■ PROBLEM ■
Say how many lines contain the word "from". Only the number should be given.

■ RAW DATA ■

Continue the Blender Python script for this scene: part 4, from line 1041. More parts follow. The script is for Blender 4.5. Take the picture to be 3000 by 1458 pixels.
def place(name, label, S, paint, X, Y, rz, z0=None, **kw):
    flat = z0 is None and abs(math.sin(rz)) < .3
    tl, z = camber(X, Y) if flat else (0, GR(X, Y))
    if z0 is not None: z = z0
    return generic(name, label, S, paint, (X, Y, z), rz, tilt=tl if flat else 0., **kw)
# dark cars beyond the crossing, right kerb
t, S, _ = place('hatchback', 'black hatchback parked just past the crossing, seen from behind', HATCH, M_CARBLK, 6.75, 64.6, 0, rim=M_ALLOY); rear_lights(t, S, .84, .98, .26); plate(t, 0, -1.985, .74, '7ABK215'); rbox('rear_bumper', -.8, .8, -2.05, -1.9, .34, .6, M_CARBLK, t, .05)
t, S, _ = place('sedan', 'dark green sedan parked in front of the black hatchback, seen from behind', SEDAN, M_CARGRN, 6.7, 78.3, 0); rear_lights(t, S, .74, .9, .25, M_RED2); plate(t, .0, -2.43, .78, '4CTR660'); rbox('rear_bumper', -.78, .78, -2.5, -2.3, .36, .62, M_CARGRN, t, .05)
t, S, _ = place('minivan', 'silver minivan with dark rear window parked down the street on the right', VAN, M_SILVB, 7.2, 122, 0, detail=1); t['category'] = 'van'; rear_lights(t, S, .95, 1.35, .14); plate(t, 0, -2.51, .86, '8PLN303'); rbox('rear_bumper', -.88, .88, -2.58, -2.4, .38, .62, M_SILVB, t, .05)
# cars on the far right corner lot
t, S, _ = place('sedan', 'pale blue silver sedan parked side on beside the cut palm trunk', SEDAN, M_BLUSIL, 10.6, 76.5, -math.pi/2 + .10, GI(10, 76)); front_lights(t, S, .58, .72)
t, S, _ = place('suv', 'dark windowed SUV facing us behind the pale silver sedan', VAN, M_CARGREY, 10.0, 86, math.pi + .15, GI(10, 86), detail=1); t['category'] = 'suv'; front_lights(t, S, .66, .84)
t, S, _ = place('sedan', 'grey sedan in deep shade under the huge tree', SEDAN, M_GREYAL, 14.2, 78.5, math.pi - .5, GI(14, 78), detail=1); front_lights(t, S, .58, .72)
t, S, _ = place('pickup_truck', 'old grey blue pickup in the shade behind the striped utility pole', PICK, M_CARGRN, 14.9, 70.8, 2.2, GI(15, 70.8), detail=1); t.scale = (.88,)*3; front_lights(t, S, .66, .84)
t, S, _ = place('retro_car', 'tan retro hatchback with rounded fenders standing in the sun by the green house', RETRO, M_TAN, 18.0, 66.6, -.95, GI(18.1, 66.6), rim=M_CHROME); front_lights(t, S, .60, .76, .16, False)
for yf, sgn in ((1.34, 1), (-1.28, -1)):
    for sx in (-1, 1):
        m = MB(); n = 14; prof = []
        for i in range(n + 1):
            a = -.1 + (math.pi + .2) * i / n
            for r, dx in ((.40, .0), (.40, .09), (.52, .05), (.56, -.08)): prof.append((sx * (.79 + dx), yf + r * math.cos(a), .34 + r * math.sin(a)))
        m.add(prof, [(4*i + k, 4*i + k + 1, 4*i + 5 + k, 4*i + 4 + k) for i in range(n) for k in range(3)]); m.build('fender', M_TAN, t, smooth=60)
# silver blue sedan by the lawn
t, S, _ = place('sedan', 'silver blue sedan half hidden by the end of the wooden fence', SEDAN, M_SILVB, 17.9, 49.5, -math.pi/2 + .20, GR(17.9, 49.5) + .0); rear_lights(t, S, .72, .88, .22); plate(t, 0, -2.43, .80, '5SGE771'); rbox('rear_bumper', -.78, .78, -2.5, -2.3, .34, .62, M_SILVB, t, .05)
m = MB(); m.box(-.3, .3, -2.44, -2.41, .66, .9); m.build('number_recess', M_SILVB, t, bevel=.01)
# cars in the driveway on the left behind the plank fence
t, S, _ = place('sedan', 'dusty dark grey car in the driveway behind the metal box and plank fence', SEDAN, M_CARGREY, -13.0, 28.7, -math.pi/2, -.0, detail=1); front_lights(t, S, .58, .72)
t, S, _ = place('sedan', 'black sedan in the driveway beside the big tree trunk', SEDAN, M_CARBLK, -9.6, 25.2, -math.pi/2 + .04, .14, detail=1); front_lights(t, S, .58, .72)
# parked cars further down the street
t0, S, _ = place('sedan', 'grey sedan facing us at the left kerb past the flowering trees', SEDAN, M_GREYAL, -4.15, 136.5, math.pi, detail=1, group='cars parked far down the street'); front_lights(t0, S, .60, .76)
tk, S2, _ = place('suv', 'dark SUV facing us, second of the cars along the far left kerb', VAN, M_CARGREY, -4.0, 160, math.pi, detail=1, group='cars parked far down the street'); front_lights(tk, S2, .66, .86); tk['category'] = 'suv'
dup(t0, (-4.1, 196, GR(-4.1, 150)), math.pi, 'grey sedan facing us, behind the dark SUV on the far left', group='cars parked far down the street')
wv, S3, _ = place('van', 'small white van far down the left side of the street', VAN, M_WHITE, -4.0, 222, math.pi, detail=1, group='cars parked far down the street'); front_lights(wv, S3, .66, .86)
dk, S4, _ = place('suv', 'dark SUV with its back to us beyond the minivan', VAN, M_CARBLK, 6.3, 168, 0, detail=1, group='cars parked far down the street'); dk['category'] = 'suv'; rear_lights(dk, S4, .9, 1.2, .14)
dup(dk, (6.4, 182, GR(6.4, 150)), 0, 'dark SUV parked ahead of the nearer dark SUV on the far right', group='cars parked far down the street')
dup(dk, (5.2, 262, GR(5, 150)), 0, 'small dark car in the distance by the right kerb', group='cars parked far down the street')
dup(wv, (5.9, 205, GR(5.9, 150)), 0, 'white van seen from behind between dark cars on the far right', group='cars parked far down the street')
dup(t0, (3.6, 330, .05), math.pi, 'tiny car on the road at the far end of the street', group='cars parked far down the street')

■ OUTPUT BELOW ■
4